In the garden there are many white flowers, so important - the deutzia and philadelphus are in full bloom and here are some others beginning with the water lily.

Others include the rather invasive but beautiful white willow herb in the upper banking jungle, a white campanula much loved by R,

the pink Mrs Sinkins and the Rambling Rector rose cascading out of the great ash tree.

There is also the shrub rose William Shakespeare on the left and the crambe on the right by the back path.

So who else has been to the garden - how about Reynard the fox. (Might be Mrs Reynard though.)


Back to Eau de Pond - here is a puddle in a mass of mud - a sort of pond, the digging out not complete. I have now chucked in some plants from the bottom pond.
You can see the move pond on the right in this shot of the far top garden, dark in the wood and damp. The gap straight ahead between the trees was made when I removed the shrubs referred to in a previous blog.

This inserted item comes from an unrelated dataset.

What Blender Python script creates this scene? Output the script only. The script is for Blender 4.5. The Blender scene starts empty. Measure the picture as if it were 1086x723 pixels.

The lower far garden shows the birches, a compost heap on the left and the line of the stream - must scythe the sides soon.

One flower R loves is the Rosa Mundi, When I pruned it in the autumn I stuck three bits in a corner of the cutting bed and voila - they have all rooted.

I must now go the the plumbing merchant as I have broken the en suite lavatory seat! Ah! Back to the fundamentals of life.